A veracidade do affair é, porém, confirmada pelo escritor, que diz ter feito “quatro anos de investigação histórica” e demorado um ano a completar a obra que inicialmente tinha 600 páginas.
“Eu conheci Fouad, o neto de Albert”, explica Nassib. “Ele vivia em Beirute e contou-me várias vezes a história do amor do seu avô por Golda. Foi ele que me deu o contacto de Nina, a sobrinha favorita de Albert, uma velha e simpática senhora com quem fui falar ao Cairo.”
“Ela confirmou tudo. Depois fui a Israel perguntar à filha e ao filho de Golda se conheciam o caso. Negaram tudo. Também o resto da família de Albert queria que isto permanecesse um segredo”.
Com os relatos de Fouad e Nina, Nassib decidiu revelar o que aprendeu. “Descobri muito sobre o período antes de 1948 [criação de Israel]”, disse.
“Só a parte da Declaração Balfour, os detalhes de como é que um pequeno grupo de judeus impôs ao mundo a sua pátria, ocupava 40 páginas no primeiro rascunho. Mas eu não queria um documentário, e então limitei-me a escrever um romance, mistura de realidade e ficção.”
Nassib orgulha-se de ter retratado Golda e Albert “sem uma visão distorcida”, sem os julgar. “Eu queria que os árabes dissessem ‘isto é que eu sinto’ e que os judeus dissessem ‘isto é o que eu sinto’.”
“E por eu ser judeu-árabe [filho de uma família hebraica nascido no Líbano], creio que sei exactamente o que eles sentem. Eu não pertenço a nenhuma comunidade de sangue, não tomo o partido de ninguém, mas conheço a visão subjectiva dos dois povos da região.”
Na descrição da Palestina e do Líbano antes de Israel, Nassib constata que “não havia simetrias entre judeus e árabes – os primeiros eram determinados, os segundos estavam adormecidos”.
A falecida primeira-ministra de Israel é retratada como uma mulher atraente – o autor inspirou-se nas fotografias do livro de Ralph G. Martin, Golda, The Romantic Years.

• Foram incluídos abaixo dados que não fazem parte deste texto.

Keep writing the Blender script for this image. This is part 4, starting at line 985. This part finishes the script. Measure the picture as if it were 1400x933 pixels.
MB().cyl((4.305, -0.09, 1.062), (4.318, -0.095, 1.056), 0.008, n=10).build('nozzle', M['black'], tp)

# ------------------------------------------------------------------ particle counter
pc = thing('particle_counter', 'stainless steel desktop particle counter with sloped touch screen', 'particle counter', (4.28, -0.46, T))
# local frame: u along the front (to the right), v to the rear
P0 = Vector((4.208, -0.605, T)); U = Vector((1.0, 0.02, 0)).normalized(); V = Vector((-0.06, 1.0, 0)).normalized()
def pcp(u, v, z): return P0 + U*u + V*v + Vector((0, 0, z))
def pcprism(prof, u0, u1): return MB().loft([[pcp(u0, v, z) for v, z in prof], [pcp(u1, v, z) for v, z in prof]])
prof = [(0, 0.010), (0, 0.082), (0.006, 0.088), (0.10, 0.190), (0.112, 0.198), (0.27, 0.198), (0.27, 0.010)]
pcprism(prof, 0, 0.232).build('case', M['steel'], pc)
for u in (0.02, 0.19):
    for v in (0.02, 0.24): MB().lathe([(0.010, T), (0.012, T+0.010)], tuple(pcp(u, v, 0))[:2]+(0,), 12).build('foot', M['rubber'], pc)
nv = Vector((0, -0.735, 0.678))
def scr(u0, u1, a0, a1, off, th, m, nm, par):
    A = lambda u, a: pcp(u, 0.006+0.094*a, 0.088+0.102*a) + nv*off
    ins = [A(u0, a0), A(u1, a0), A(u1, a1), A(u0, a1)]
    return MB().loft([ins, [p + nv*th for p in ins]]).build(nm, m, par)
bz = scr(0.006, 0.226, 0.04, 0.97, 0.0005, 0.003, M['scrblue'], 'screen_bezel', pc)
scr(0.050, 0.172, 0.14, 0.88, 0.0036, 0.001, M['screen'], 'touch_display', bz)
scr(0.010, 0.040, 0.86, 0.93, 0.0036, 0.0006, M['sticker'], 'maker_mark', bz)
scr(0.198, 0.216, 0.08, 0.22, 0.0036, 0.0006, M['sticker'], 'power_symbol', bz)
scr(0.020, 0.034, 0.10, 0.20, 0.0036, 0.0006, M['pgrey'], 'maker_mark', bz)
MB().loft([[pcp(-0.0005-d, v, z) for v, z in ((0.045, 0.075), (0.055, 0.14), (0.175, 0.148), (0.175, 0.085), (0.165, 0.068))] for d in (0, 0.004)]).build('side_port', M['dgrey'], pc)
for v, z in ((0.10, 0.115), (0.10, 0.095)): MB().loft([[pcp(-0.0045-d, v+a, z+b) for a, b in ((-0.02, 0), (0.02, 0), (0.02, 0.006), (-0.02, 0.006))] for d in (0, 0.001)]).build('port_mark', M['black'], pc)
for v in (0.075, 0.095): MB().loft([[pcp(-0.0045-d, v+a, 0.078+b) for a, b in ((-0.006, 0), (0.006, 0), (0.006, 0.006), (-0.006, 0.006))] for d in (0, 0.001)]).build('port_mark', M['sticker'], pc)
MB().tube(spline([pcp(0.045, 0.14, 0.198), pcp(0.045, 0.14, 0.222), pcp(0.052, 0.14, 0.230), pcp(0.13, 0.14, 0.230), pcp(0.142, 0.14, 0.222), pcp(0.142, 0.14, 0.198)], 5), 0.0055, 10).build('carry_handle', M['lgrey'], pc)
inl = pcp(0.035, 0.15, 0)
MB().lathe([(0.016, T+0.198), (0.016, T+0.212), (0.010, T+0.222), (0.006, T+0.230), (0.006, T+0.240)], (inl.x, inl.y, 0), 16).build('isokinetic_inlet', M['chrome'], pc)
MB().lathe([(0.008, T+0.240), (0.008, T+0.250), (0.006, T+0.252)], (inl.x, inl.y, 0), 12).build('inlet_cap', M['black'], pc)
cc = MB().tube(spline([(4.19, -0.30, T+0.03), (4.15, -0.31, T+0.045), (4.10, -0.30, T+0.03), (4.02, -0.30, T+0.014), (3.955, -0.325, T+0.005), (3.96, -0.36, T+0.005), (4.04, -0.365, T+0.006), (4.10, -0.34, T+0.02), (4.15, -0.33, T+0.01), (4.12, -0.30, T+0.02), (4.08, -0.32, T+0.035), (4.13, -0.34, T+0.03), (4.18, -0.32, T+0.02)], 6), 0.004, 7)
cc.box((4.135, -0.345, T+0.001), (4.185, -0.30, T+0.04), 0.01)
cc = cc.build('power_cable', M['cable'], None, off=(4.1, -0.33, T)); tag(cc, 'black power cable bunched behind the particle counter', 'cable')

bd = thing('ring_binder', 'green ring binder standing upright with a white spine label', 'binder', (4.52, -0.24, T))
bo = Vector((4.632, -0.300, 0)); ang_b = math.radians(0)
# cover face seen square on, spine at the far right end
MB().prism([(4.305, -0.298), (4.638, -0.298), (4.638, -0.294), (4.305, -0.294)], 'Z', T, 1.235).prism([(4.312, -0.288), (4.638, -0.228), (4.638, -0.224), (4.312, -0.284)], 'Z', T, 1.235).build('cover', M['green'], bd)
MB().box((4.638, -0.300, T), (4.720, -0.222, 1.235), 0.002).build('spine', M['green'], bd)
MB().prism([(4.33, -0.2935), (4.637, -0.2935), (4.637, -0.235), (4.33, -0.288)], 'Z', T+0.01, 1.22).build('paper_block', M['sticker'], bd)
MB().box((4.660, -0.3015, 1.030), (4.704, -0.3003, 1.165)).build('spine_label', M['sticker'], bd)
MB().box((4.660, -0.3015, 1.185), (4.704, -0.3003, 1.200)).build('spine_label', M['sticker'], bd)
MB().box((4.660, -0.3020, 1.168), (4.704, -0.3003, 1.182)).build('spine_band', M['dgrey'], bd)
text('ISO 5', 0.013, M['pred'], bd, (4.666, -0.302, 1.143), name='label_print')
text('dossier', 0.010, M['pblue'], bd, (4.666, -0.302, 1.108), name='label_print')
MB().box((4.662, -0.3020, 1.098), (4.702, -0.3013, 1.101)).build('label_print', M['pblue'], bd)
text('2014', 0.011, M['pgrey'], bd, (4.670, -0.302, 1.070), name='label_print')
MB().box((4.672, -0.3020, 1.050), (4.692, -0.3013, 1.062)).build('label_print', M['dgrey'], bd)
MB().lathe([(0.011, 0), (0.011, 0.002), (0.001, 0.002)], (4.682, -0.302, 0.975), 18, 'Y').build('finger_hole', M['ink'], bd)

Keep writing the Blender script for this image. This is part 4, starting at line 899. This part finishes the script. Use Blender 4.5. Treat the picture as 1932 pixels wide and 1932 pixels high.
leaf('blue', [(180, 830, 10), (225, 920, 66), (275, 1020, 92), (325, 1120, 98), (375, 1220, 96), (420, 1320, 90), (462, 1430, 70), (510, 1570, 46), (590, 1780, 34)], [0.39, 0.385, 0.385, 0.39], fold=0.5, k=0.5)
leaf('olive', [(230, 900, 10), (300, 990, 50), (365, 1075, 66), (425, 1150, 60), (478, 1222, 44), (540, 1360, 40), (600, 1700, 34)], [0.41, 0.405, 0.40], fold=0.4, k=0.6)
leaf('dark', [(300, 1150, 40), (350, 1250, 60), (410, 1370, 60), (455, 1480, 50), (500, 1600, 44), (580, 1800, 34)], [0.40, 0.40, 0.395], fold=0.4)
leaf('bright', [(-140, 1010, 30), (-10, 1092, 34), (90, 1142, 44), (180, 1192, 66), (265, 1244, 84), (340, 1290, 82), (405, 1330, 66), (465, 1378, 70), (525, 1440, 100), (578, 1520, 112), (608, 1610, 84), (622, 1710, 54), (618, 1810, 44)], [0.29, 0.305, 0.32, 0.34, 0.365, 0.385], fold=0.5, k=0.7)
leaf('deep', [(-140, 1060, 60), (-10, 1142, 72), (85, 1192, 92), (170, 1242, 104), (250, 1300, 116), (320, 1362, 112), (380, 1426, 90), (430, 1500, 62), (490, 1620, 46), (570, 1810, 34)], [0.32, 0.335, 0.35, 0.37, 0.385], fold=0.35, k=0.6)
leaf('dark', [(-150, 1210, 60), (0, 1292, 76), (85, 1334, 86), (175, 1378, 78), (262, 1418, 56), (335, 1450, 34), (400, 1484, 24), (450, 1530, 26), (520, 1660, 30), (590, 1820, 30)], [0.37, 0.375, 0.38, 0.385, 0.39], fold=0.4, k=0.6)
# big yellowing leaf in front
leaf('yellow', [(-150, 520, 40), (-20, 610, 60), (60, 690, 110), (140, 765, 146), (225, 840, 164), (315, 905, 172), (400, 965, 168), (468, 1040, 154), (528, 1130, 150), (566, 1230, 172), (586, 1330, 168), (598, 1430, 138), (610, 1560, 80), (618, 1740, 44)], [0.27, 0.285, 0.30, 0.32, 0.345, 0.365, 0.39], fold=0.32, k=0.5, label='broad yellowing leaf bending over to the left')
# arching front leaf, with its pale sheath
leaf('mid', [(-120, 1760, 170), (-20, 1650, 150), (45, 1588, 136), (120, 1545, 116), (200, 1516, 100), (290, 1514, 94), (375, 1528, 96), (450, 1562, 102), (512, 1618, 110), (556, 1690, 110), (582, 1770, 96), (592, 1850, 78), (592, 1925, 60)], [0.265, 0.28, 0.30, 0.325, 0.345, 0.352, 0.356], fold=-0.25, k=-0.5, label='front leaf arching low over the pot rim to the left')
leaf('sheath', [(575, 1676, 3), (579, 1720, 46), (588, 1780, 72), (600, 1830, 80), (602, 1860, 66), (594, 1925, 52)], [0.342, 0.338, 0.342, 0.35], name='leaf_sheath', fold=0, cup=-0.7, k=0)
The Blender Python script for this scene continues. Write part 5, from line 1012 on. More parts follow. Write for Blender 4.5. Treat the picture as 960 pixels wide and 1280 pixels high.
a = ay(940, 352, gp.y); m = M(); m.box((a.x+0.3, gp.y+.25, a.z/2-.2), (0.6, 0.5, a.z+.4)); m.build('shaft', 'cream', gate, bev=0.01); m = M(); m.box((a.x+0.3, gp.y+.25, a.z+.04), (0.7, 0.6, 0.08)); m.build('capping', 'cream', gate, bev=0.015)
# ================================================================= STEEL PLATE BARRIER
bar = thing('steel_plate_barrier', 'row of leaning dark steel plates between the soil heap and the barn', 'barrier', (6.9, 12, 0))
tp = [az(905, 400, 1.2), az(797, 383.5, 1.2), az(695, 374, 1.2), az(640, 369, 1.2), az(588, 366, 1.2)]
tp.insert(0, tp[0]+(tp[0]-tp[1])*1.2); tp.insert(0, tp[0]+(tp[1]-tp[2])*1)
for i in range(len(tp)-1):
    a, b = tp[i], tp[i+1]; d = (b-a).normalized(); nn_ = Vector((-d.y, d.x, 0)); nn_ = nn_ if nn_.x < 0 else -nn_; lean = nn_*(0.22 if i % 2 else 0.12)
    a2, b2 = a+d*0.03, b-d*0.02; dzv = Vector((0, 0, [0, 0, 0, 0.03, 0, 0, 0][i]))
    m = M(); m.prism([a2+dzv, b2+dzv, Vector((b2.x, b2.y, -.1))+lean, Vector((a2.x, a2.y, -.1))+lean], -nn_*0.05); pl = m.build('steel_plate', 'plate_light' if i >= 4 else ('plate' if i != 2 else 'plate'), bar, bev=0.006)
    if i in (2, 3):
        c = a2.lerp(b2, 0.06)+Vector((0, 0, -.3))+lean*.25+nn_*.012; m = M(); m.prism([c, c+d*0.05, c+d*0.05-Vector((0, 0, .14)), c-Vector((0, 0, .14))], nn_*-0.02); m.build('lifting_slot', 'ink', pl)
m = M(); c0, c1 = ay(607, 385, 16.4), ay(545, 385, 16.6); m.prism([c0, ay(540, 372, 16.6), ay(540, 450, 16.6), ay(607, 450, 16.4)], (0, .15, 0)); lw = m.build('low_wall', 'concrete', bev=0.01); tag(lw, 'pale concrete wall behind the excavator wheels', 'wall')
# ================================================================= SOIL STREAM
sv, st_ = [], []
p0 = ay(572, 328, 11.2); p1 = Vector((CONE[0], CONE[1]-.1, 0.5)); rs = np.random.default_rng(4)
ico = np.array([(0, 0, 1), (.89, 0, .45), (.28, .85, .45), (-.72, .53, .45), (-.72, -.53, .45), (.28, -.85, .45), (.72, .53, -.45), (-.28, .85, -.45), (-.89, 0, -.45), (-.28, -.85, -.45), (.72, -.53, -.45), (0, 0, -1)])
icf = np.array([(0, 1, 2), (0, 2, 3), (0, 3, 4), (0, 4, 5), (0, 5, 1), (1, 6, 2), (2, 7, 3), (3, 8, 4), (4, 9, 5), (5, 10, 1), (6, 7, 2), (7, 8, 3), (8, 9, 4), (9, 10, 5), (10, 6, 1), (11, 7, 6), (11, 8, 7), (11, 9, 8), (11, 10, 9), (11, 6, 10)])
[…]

“Foi mais difícil compor a personagem dela, por ser muito conhecida, do que de Albert, que me deu mais liberdade de criação”, confessa. “Ele era um aristocrata, que gostava de cavalos e detestava a família.”
No livro e nesta entrevista percebe-se que Nassib teria gostado que o amor da israelita e do palestiniano tivesse resultado. Não recrimina um nem outro, mas inventou “uma história” para se vingar da decepção que a sua protagonista lhe causou.
“Golda era linda mas a partir do momento em que disse ‘o povo palestiniano não existe’, nasceu-lhe um bigode e tornou-se feia”, ironizou o ex-repórter do Libération que abandonou o jornalismo em 1990 para se dedicar exclusivamente à literatura.